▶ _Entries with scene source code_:
#####
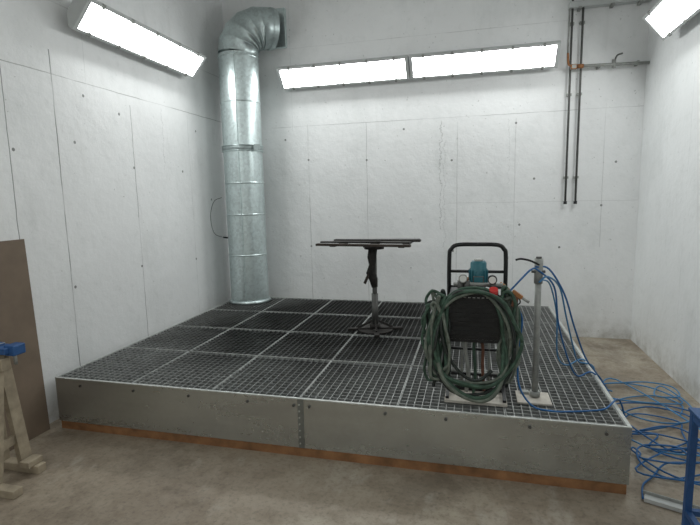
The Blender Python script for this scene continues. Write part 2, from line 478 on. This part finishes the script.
for a in (15,105,195,285):
    c,s=math.cos(math.radians(a)),math.sin(math.radians(a))
    b.beam((tx,ty,.395),(tx+.25*c,ty+.25*s,.393),.045,.018,'rust')
    b.beam((tx+.02*c,ty+.02*s,.47),(tx+.16*c,ty+.16*s,.405),.012,.02,'rust',(c,s,0))
b.cyl((tx,ty,PH+.003),(tx,ty,PH+.014),.16,'rust',24)
b.done()

# ---------------------------------------------------------------- paint pump on hand truck
cart=empty('paint_pump_hand_truck')
xl,xr,cy=2.85,3.175,2.95
b=MB('tube_frame',cart)
fr=[(xl,cy,.43)]
fr+= [(xl,cy,z) for z in (.6,.9,1.22)]
fr+= [(xl+.012,cy,1.275),(xl+.05,cy,1.30),(3.01,cy,1.303),(xr-.05,cy,1.30),(xr-.012,cy,1.275)]
fr+= [(xr,cy,z) for z in (1.22,.9,.6,.43)]
b.tube(fr,.0125,'black',10)
for z in (.50,.66,1.045,1.14): b.cyl((xl,cy,z),(xr,cy,z),.009,'black',8)
for x in (xl,xr):
    b.tube([(x,cy,.75),(x,cy+.07,.62),(x,cy+.09,.49)],.009,'black',8)
    b.beam((x,cy,.44),(x,2.78,.41),.02,.015,'black')
for x in (2.93,3.09): b.cyl((x,cy,.43),(x,cy,.80),.008,'grey',8)
b.done()
b=MB('toe_plate',cart)
b.box((xl-.015,2.765,PH+.004),(xr+.015,2.96,PH+.022),'plate',bevel=.003)
b.box((xl-.005,2.93,PH+.022),(xr+.005,2.945,PH+.05),'black')
b.done()
b=MB('wheels',cart)
for x in (xl-.02,xr+.02):
    b.rings([(x-.018,cy+.12,.465),(x-.014,cy+.12,.465),(x+.014,cy+.12,.465),(x+.018,cy+.12,.465)],[.062,.08,.08,.062],'hose3',24)
    b.cyl((x-.022,cy+.12,.465),(x+.022,cy+.12,.465),.035,'grey',16)
b.cyl((xl-.02,cy+.12,.465),(xr+.02,cy+.12,.465),.01,'grey',10)
b.done()
b=MB('perforated_guard',cart)
gx0_,gx1_,gz0,gz1=xl+.012,xr-.045,.775,1.035
n1=11;n2=10;yf=2.735
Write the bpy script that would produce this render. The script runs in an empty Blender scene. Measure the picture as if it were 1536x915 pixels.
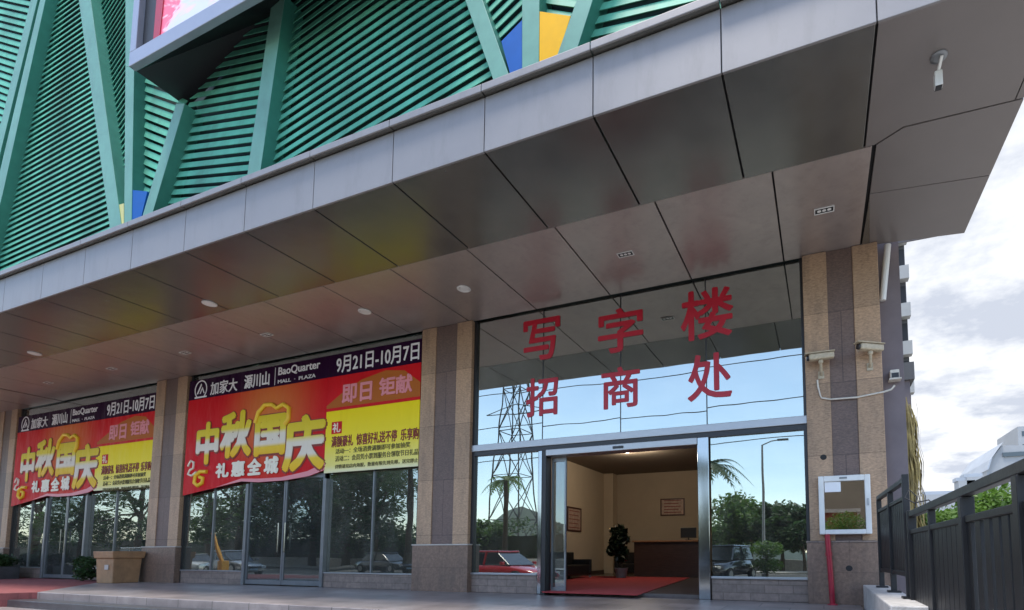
import bpy, bmesh, math, random
from math import sin, cos, pi, radians, sqrt
from mathutils import Vector, Matrix
S = bpy.context.scene
COL = S.collection

# ------------------------------------------------------------------ camera
F, YAW, PITCH, PX, PY, EYE = 788.0, .3741, .0803, 923.0, 767.0, 0.87
cam = bpy.data.objects.new('camera', bpy.data.cameras.new('camera'))
COL.objects.link(cam)
cam.location = (0, 0, EYE)
cam.rotation_euler = (pi/2 + PITCH, 0, YAW)
cam.data.sensor_fit = 'HORIZONTAL'; cam.data.sensor_width = 36
cam.data.lens = F/1536*36
cam.data.shift_x = -(PX - 768)/1536
cam.data.shift_y = (PY - 457.5)/1536
cam.data.clip_start = .05; cam.data.clip_end = 3000
S.camera = cam

# ------------------------------------------------------------------ sky and sun
SUN_EL, SUN_AZ = radians(75), radians(200)      # azimuth clockwise from +Y
w = bpy.data.worlds.new('World'); S.world = w; w.use_nodes = True
nt = w.node_tree; N = nt.nodes; L = nt.links; N.clear()
out = N.new('ShaderNodeOutputWorld'); bg = N.new('ShaderNodeBackground'); bg.inputs['Strength'].default_value = .15
sky = N.new('ShaderNodeTexSky'); sky.sky_type = 'NISHITA'; sky.sun_disc = False
sky.sun_elevation = SUN_EL; sky.sun_rotation = SUN_AZ
sky.air_density = 1.0; sky.dust_density = .5; sky.ozone_density = 1.0
tc = N.new('ShaderNodeTexCoord'); sep = N.new('ShaderNodeSeparateXYZ'); L.new(tc.outputs['Generated'], sep.inputs[0])
def M(op, a, b=None, clamp=False):
    n = N.new('ShaderNodeMath'); n.operation = op; n.use_clamp = clamp
    for i, v in enumerate((a, b)):
        if v is None: continue
        if isinstance(v, (int, float)): n.inputs[i].default_value = v
        else: L.new(v, n.inputs[i])
    return n.outputs[0]
zz = M('ADD', M('MAXIMUM', sep.outputs['Z'], 0.0), .16)
cx_ = M('DIVIDE', sep.outputs['X'], zz); cy_ = M('DIVIDE', sep.outputs['Y'], zz)
comb = N.new('ShaderNodeCombineXYZ'); L.new(cx_, comb.inputs[0]); L.new(cy_, comb.inputs[1])
n1 = N.new('ShaderNodeTexNoise'); n1.inputs['Scale'].default_value = 1.25; n1.inputs['Detail'].default_value = 9; n1.inputs['Roughness'].default_value = .58; n1.inputs['Distortion'].default_value = .25
L.new(comb.outputs[0], n1.inputs['Vector'])
n2 = N.new('ShaderNodeTexNoise'); n2.inputs['Scale'].default_value = 2.6; n2.inputs['Detail'].default_value = 7; n2.inputs['Roughness'].default_value = .6
mp = N.new('ShaderNodeMapping'); mp.inputs['Location'].default_value = (3.1, 7.7, 0); L.new(comb.outputs[0], mp.inputs[0]); L.new(mp.outputs[0], n2.inputs['Vector'])
# cover is heavy to the north and east, thin to the south
cov = M('MULTIPLY', M('ADD', sep.outputs['Y'], M('MULTIPLY', sep.outputs['X'], .15)), .42)
dens = N.new('ShaderNodeMapRange'); dens.inputs['From Min'].default_value = .44; dens.inputs['From Max'].default_value = .60
L.new(M('ADD', n1.outputs['Fac'], cov), dens.inputs['Value'])
cr = N.new('ShaderNodeValToRGB'); cr.color_ramp.elements[0].position = .40; cr.color_ramp.elements[0].color = (1.5, 1.62, 1.88, 1)
cr.color_ramp.elements[1].position = .58; cr.color_ramp.elements[1].color = (2.6, 2.64, 2.7, 1)
L.new(n2.outputs['Fac'], cr.inputs[0])
mx = N.new('ShaderNodeMix'); mx.data_type = 'RGBA'
dens.inputs['To Min'].default_value = .16; L.new(dens.outputs[0], mx.inputs['Factor']); L.new(sky.outputs[0], mx.inputs['A']); L.new(cr.outputs[0], mx.inputs['B'])
L.new(mx.outputs['Result'], bg.inputs['Color']); L.new(bg.outputs[0], out.inputs['Surface'])

sun = bpy.data.objects.new('sun', bpy.data.lights.new('sun', 'SUN')); COL.objects.link(sun)
sun.data.energy = 1.5; sun.data.angle = radians(14); sun.data.color = (1, .95, .88)
sd = Vector((sin(SUN_AZ)*cos(SUN_EL), cos(SUN_AZ)*cos(SUN_EL), sin(SUN_EL)))
sun.rotation_euler = sd.to_track_quat('Z', 'Y').to_euler()

S.view_settings.view_transform = 'Standard'; S.view_settings.look = 'None'
S.view_settings.exposure = 1.58; S.view_settings.gamma = 1; S.view_settings.use_curve_mapping = False
S.cycles.max_bounces = 10; S.cycles.transparent_max_bounces = 24; S.cycles.glossy_bounces = 5
S.cycles.caustics_reflective = False; S.cycles.sample_clamp_indirect = 4
try: S.cycles.use_denoising = True
except Exception: pass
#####
▶ _What is needed_: Repeat the lines above exactly, beginning with the one containing "Write the bpy" and finishing with the one containing "S.camera = cam". No pictures belong in the copy.

▶ _Result of the task_:
Write the bpy script that would produce this render. The script runs in an empty Blender scene. Measure the picture as if it were 1536x915 pixels.
import bpy, bmesh, math, random
from math import sin, cos, pi, radians, sqrt
from mathutils import Vector, Matrix
S = bpy.context.scene
COL = S.collection

# ------------------------------------------------------------------ camera
F, YAW, PITCH, PX, PY, EYE = 788.0, .3741, .0803, 923.0, 767.0, 0.87
cam = bpy.data.objects.new('camera', bpy.data.cameras.new('camera'))
COL.objects.link(cam)
cam.location = (0, 0, EYE)
cam.rotation_euler = (pi/2 + PITCH, 0, YAW)
cam.data.sensor_fit = 'HORIZONTAL'; cam.data.sensor_width = 36
cam.data.lens = F/1536*36
cam.data.shift_x = -(PX - 768)/1536
cam.data.shift_y = (PY - 457.5)/1536
cam.data.clip_start = .05; cam.data.clip_end = 3000
S.camera = cam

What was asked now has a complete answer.